Publication: How Stuff Works

Author: Patrick J. Kiger

The development of agriculture has been essential to the rise of civilization. But in the 21st century, the ever-increasing need of Earth’s growing population for food is one of the factors that has put our planet’s environment in peril. Farming accounts for nearly a quarter of human emissions that are warming the atmosphere, and as much as half of that comes from plowing the soil to grow crops such as wheat, corn and soybeans, which releases carbon dioxide and the more potent greenhouses gases methane and nitrous oxide, the latter a byproduct of fertilizer use.

That’s why researchers have been working on ways to reduce the harmful environmental effects of agriculture. One promising innovation is a grain with the trademarked name Kernza, which has a sweet, nutty taste and can be made into flour for use in bread, breakfast cereal and other foods, and also as an ingredient in products ranging from beer to ice cream. Unlike some more familiar grains, Kernza is a perennial grain, produced from plants that don’t have to be replanted each year, so don’t require annual tilling.

In addition, Kernza has a deep root system that reaches over 10 feet (over 3 meters) into the soil and may help to sequester, or capture, atmospheric carbon. And that root system also possibly might make it more resistant to the impact of drought related to climate change in some areas. After grain is harvested, fields planted with Kernza also can be used for foraging by livestock.

The Role of The Land Institute

Kernza was developed by The Land Institute, a Salina, Kansas-based organization founded in 1976. Co-founder Wes Jackson “had this epiphany,” explains Rachel Stroer, the institute’s chief strategy officer. The big problem of modern agriculture, Jackson realized, was that it was wearing out the soil, by focusing upon monoculture — growing a single crop in a certain area — and relying upon annual crops.

“We’ve been using annual crops since the beginning of agriculture, 10,000 years ago, so that is not new,” Stroer says. But as that practice intensified on modern farms, its destructive downsides became more and more evident, in the form of erosion, worn-out soil that required increasing amounts of fertilizer and polluted groundwater.

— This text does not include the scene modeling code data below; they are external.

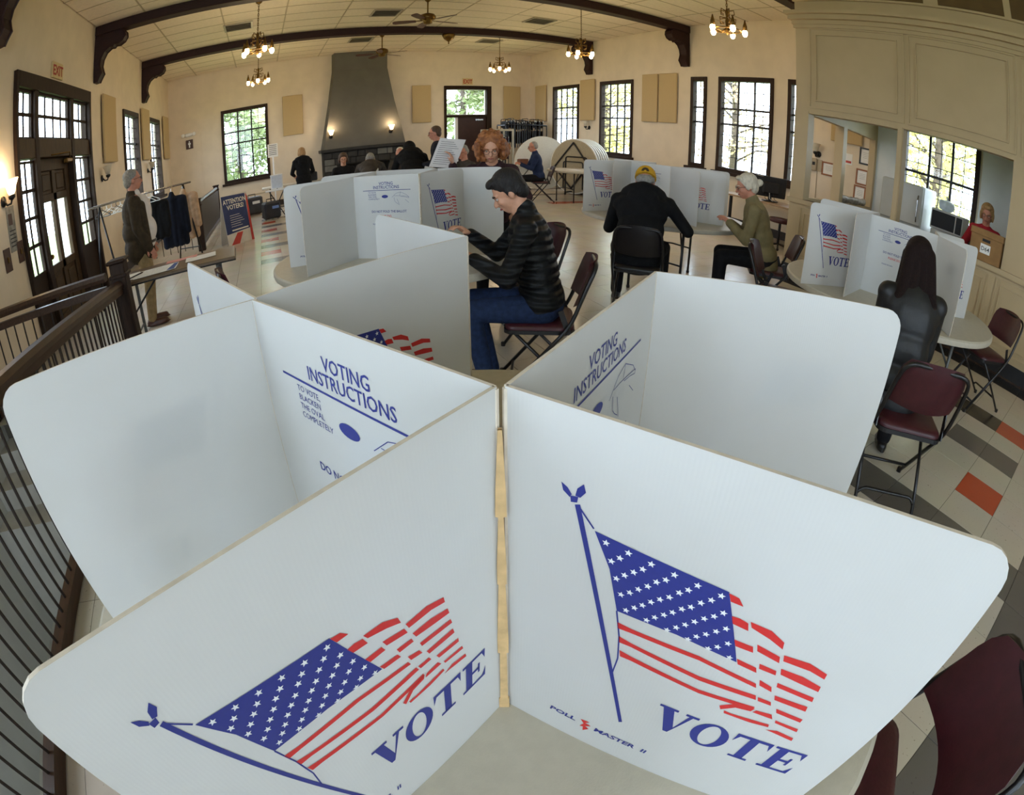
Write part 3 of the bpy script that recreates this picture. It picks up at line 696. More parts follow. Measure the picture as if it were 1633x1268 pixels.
# ================================================================== tables, booths, chairs, rails
RED= [[(0.228, 0.4117), (0.2382, 0.4101), (0.2448, 0.4021), (0.2324, 0.4027)], [(0.238, 0.3857), (0.2466, 0.3866), (0.2558, 0.3841), (0.2591, 0.3746), (0.2421, 0.3768)], [(0.2508, 0.357), (0.2708, 0.356), (0.2738, 0.348), (0.2549, 0.3485)], [(0.2624, 0.3315), (0.2848, 0.3281), (0.2879, 0.3207), (0.266, 0.3237)], [(0.2572, 0.3872), (0.2791, 0.385), (0.2957, 0.3757), (0.2978, 0.3663), (0.2817, 0.3737), (0.2605, 0.3803)], [(0.2733, 0.3614), (0.2997, 0.355), (0.3025, 0.3461), (0.2766, 0.3523)], [(0.2855, 0.3359), (0.3049, 0.3334), (0.3067, 0.3268), (0.2878, 0.3283)], [(0.2952, 0.3117), (0.3106, 0.3068), (0.3139, 0.2987), (0.2983, 0.3028)], [(0.3046, 0.2828), (0.3206, 0.2818), (0.3232, 0.2754), (0.3072, 0.2761)], [(0.3129, 0.2584), (0.3308, 0.2601), (0.3353, 0.2519), (0.31, 0.2527)], [(0.3024, 0.3592), (0.3303, 0.3596), (0.3528, 0.3521), (0.3538, 0.3438), (0.3351, 0.3492), (0.305, 0.3508)], [(0.3076, 0.3393), (0.3329, 0.3378), (0.3561, 0.3313), (0.3575, 0.3226), (0.3344, 0.3264), (0.3108, 0.3305)], [(0.3134, 0.3165), (0.358, 0.3115), (0.3597, 0.3039), (0.3152, 0.3095)], [(0.3193, 0.2951), (0.3594, 0.2934), (0.361, 0.2846), (0.3222, 0.2874)], [(0.3307, 0.2733), (0.3654, 0.2691), (0.3655, 0.2622), (0.3339, 0.2659)], [(0.3393, 0.2516), (0.3695, 0.2485), (0.3708, 0.2422), (0.3408, 0.2466)], [(0.3372, 0.2275), (0.3503, 0.2325), (0.3733, 0.2279), (0.3742, 0.2213), (0.3441, 0.2268)], [(0.2731, 0.2432), (0.2877, 0.2572), (0.31, 0.2604), (0.3077, 0.2531), (0.2903, 0.2501), (0.2764, 0.2364)], [(0.2809, 0.2368), (0.2913, 0.2359), (0.3117, 0.2377), (0.3364, 0.2396), (0.3377, 0.2341), (0.3142, 0.2311), (0.2908, 0.2315), (0.2823, 0.2316)], [(0.1354, 0.3151), (0.1516, 0.3134), (0.2265, 0.314), (0.2941, 0.3037), (0.2967, 0.2969), (0.2284, 0.3075), (0.1528, 0.3068), (0.1375, 0.3057)], [(0.1405, 0.2936), (0.1558, 0.2904), (0.2359, 0.2816), (0.3016, 0.2844), (0.3046, 0.2767), (0.238, 0.2744), (0.157, 0.2839), (0.1425, 0.2834)], [(0.1453, 0.2702), (0.16, 0.2674), (0.2428, 0.258), (0.3088, 0.2634), (0.3084, 0.2567), (0.2449, 0.2513), (0.1614, 0.2598), (0.1478, 0.2596)]]
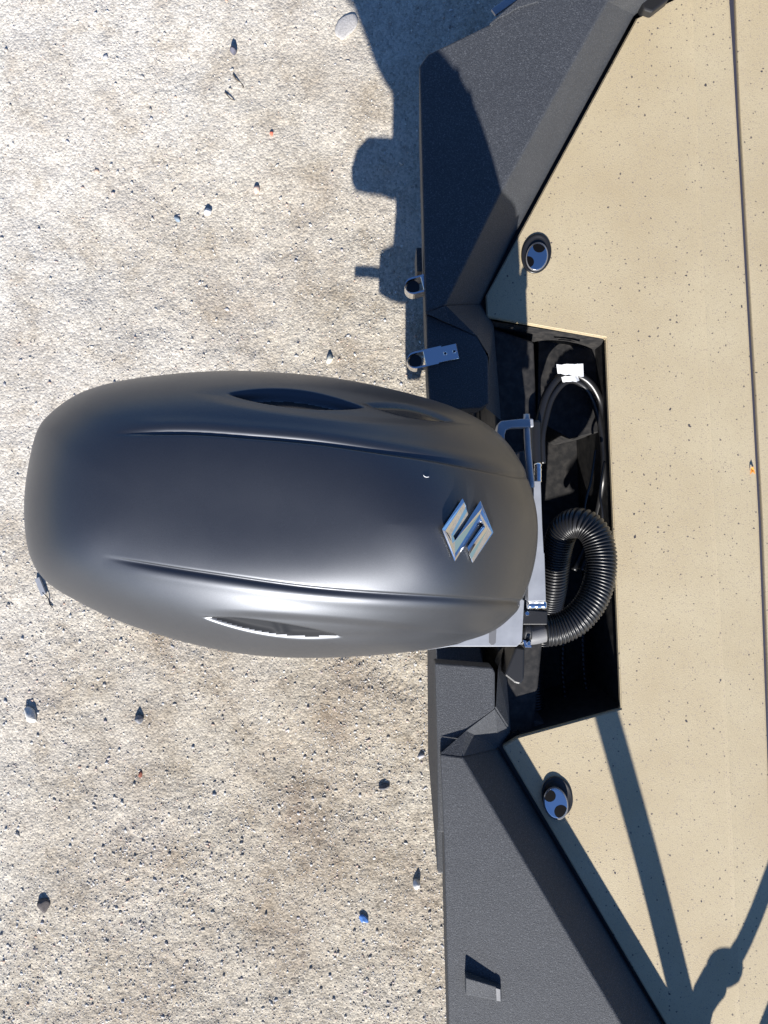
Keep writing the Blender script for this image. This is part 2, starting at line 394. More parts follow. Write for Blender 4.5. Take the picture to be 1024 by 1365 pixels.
# worn metal lip at top corner of the upper gunwale
prism('worn_strip', [(653, 31), (692, -2), (720, -14), (718, 2), (690, 10), (678, 18), (664, 24), (656, 34)], GZ+.0025, GZ-.004, HULL, boat, .0008)
tag(prism('mounting_plate', [(655, 12), (690, -14), (700, -8), (661, 20)], GZ-.03, GZ-.036, SIL, boat, .001), 'grey metal mounting plate at hull corner')
# slope from gunwale end down to transom, step shelf, hull body
def poly3(name, pts, faces, m=HULL, bevel=.003):
    bm = bmesh.new(); vs_ = [bm.verts.new(W(*p)) for p in pts]
    for f in faces: bm.faces.new([vs_[i] for i in f])
    bmesh.ops.recalc_face_normals(bm, faces=bm.faces)
    es = [e for e in bm.edges if len(e.link_faces) == 2 and e.calc_face_angle(0) > R(18)]
    if bevel: bmesh.ops.bevel(bm, geom=es, offset=bevel, segments=2, affect='EDGES')
    return bmo(name, bm, m, boat)
# corner slope pieces (upper, lower)
poly3('corner_slope', [(567, 417.5, .819), (594, 407.5, .819), (641, 405.5, DZ-.013), (658, 432, DZ-.014), (668, 560, DZ-.02), (648, 544, .77), (652, 474, .80), (636, 448, .80), (600, 432, .805)],
      [(0, 1, 8), (1, 2, 7, 8), (2, 3, 6, 7), (3, 4, 5, 6)])
poly3('corner_slope', [(587, 1004.5, .777), (617, 1008.5, .777), (664, 997.5, DZ-.013), (681, 975, DZ-.014), (672, 862, DZ-.02), (664, 892, .73), (661, 944, .76), (622, 976, .762)],
      [(0, 1, 7), (1, 2, 7), (2, 3, 6, 7), (3, 4, 5, 6)])
# shelves (stern steps)
prism('stern_step', [(568, 418), (600, 432), (636, 448), (651, 476), (652, 538), (640, 544), (573, 548), (570, 500)], SZ2, SZ2-.075, HULL, boat, .003)
prism('stern_step', [(580, 884), (657, 890), (660, 897), (660, 945), (622, 976), (589, 1006), (600, 1110), (584, 1110), (583, 1000)], SZ2-.04, SZ2-.09, HULL, boat, .003)
prism('trim_strip', [(555, 330), (562, 330), (563, 362), (556, 362)], .78, .70, HULL, boat, .001)
# hull bodies under the gunwales
for s in (1, -1):
    y0 = .27 if s > 0 else .30
    pl_ = [(.115, y0), (.118, .80), (1.6, 1.35), (1.6, .52), (.62, .50), (.36, .47), (.24, .44), (.215, y0)]
    pts = [Vector((x, s*y, .60)) for x, y in pl_]
    bot = [Vector((x+(.01 if x < .2 else 0), s*(y*.88 if y > .6 else y-.02), .09)) for x, y in pl_]
    bmo('hull_side', loft_bm([pts, bot], .004, 2), HULL, boat)
bmo('hull_bottom', loft_bm([[Vector(p+(.30,)) for p in ((.235, .43), (1.6, .50), (1.6, -.50), (.235, -.45))], [Vector(p+(.10,)) for p in ((.235, .43), (1.6, .50), (1.6, -.50), (.235, -.45))]], .003, 1), HULL, boat)
# transom cap
prism('transom', [(655, 436), (712, 455), (716, 560), (722, 700), (724, 850), (712, 974), (684, 986), (664, 960), (672, 900), (664, 862), (668, 700), (660, 560)], .615, .12, WELL, boat, .006, 3)
# motor well: walls and floor
edge = [(655, 428), (811, 452), (831, 943), (684, 988)]
top = [W(x, y, DZ-.0125) for x, y in edge]
FZ = .38
c0 = W(740, 700, .6)
botw = [Vector((p.x*.985 if i in (1, 2) else p.x, p.y*.985, FZ)) for i, p in enumerate(top)]
bm = bmesh.new(); a_ = [bm.verts.new(p) for p in top]; b_ = [bm.verts.new(p) for p in botw]
for i in (0, 1, 2): bm.faces.new((a_[i], a_[i+1], b_[i+1], b_[i]))
bm.faces.new(b_); bmo('motor_well', bm, WELL, boat)
prism('well_plate', [(718, 452), (797, 464), (803, 575), (760, 585), (716, 560)], .555, .39, WELL, boat, .002)
# deck panels (tan): main panel with a fold line, thin folded lip
def deck_main():
    L = [(903, -2), (849, 24), (648, 394), (649, 422), (808, 450), (828, 945), (690, 983), (670, 995), (888, 1365), (945, 1460)]
    foldpx = lambda y: float(np.interp(y, [-200, 0, 340, 690, 960, 1100, 1365, 1500], [914, 922, 936, 952, 968, 975, 986, 992]))
    right = [(970, -30), (976, 60), (981, 150), (992, 345), (1002, 520), (1011, 690), (1021, 960), (1026, 1100), (1036, 1365), (1040, 1450)]
    bm = bmesh.new(); k = DZ
    def v(p, z): return bm.verts.new(W(p[0], p[1], z))
    ysf = [-30, 60, 150, 345, 520, 690, 960, 1100, 1365, 1450]
    A = [v((foldpx(y)-5, y), DZ) for y in ysf]; B = [v((foldpx(y)+1, y), DZ+.0009) for y in ysf]; Cc = [v((foldpx(y)+7, y), DZ) for y in ysf]
    Rr = [v(p, DZ-.004) for p in right]; Rb = [v((p[0]+.5, p[1]), DZ-.03) for p in right]
    Lv = [v(p, DZ) for p in L]
    bm.faces.new(Lv + A[::-1])
    for i in range(len(ysf)-1):
        bm.faces.new((A[i], A[i+1], B[i+1], B[i])); bm.faces.new((B[i], B[i+1], Cc[i+1], Cc[i])); bm.faces.new((Cc[i], Cc[i+1], Rr[i+1], Rr[i])); bm.faces.new((Rr[i], Rr[i+1], Rb[i+1], Rb[i]))
    Lb = [bm.verts.new(q.co-Vector((0, 0, .012))) for q in Lv]
    for i in range(len(Lv)-1): bm.faces.new((Lv[i], Lv[i+1], Lb[i+1], Lb[i]))
    bmesh.ops.recalc_face_normals(bm, faces=bm.faces)
    es = [e for e in bm.edges if len(e.link_faces) == 2 and e.calc_face_angle(0) > R(50)]
    bmesh.ops.bevel(bm, geom=es, offset=.0022, segments=3, affect='EDGES', clamp_overlap=True)
    return bmo('deck_panel', bm, D, boat)
deck_main()
prism('deck_panel', [(979, -60), (983, 60), (987, 150), (998, 345), (1008, 520), (1017, 690), (1027, 960), (1032, 1100), (1042, 1365), (1048, 1500), (1300, 1500), (1300, -60)], DZ-.001, DZ-.035, D, boat, .003)
prism('deck_seam', [(960, -60), (968, 60), (972, 150), (983, 345), (993, 520), (1002, 690), (1012, 960), (1020, 1365), (1060, 1365), (1052, 960), (1042, 690), (1030, 520), (1018, 345), (1008, 150), (1002, -60)], DZ-.010, DZ-.03, SEAM, boat, 0)
prism('under_deck', [(700, 300), (860, 60), (1300, 60), (1300, 1400), (900, 1330), (730, 1050), (850, 945), (828, 450)], DZ-.04, DZ-.06, DARK, boat, 0)
prism('deck_gasket', [(655, 990), (700, 1080), (868, 1370), (1060, 1700), (1150, 1700), (935, 1340), (740, 1050), (690, 975)], .625, .60, DARK, boat, 0)
prism('deck_gasket', [(630, 405), (670, 310), (832, 15), (885, -30), (930, 10), (870, 50), (710, 340), (664, 420)], .625, .60, DARK, boat, 0)
# cleats: black oval base, chrome cap with two finger notches drawn as black discs
def ell(c, a, b, rot, z, n=40):
    ca, sa = math.cos(rot), math.sin(rot)
    return [W(c[0]+a*math.cos(t)*ca-b*math.sin(t)*sa, c[1]+a*math.cos(t)*sa+b*math.sin(t)*ca, z) for t in [2*math.pi*i/n for i in range(n)]]
def cleat(c, a, b, rot, cc, ca_, cb_, bites, lift):
    z = DZ
    base = bmo('cleat', loft_bm([ell(c, a, b, rot, z+.0005), ell(c, a*.985, b*.985, rot, z+.003), ell(c, a*.90, b*.91, rot, z+.0042), ell(c, a*.80, b*.83, rot, z+.002), ell(c, a*.7, b*.74, rot, z+.0015)], 0), RUB, boat, True)
    n = 64; cr, sr = math.cos(rot), math.sin(rot); pts = []
    for i in range(n):
        t = 2*math.pi*i/n; dx, dy = ca_*math.cos(t), cb_*math.sin(t); pts.append((cc[0]+dx*cr-dy*sr, cc[1]+dx*sr+dy*cr))
    zt = z+.004+lift
    def ring(s, zz): return [W(cc[0]+(x-cc[0])*s, cc[1]+(y-cc[1])*s, zz) for x, y in pts]
    cap = bmo('cleat_cap', loft_bm([ring(1, z+.002), ring(1, zt), ring(.97, zt+.0010), ring(.9, zt+.0010)], 0), CH2, base, True)
    # rim ring around the cap
    e1 = ell(cc, ca_*1.0, cb_*1.0, rot, zt-.001, 48); e2 = ell(cc, ca_*1.07, cb_*1.07, rot, zt-.002, 48)
    bm = loft_bm([ell(cc, ca_*1.02, cb_*1.02, rot, zt-.0035, 48), ell(cc, ca_*1.10, cb_*1.10, rot, zt-.003, 48), ell(cc, ca_*1.06, cb_*1.06, rot, zt+.0002, 48), ell(cc, ca_*.99, cb_*.99, rot, zt-.0006, 48)], 0, cap=False)
    bmo('cleat_rim', bm, GP, base, True)
    if lift > .002:
        bmo('cleat_stem', loft_bm([ell(cc, ca_*.97, cb_*.97, rot, z+.002), ell(cc, ca_*.97, cb_*.97, rot, zt-.002)], 0), DARK, base, True)
    for (bx, by, br) in bites:
        q_ = []
        for i in range(36):
            t = 2*math.pi*i/36; x, y = bx+br*math.cos(t), by+br*math.sin(t)
            dx, dy = x-cc[0], y-cc[1]; lx, ly = (dx*cr+dy*sr)/ca_, (-dx*sr+dy*cr)/cb_; rr = math.hypot(lx, ly)
            if rr > .97: dx, dy = dx*.97/rr, dy*.97/rr
            q_.append((cc[0]+dx, cc[1]+dy))
        bmo('notch_shade', loft_bm([[W(x, y, zt+.0006) for x, y in q_], [W(x, y, zt+.0014) for x, y in q_]], 0), NOTCH_SHADE, base)  # black disc lying on the cap, painted shade of a finger hole
cleat((715, 338), 20, 27, .22, (716, 342), 13.5, 18, [(719, 328, 8.5), (704.5, 349, 7.5)], .002)
cleat((743, 1062), 20.5, 27.5, -.25, (741, 1071), 15, 20.5, [(733, 1061, 8), (748, 1082, 9)], .012)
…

According to Stroer, Jackson saw the development of perennial grains to replace annual ones as a vital part of the solution to those problems.

“Given that grains make up over 70 percent of our global caloric consumption and over 70 percent of our global crop lands, transitioning from an extractive annual model to a perennial model is the best chance we have to create a truly regenerative food future,” The Land Institute’s website explains.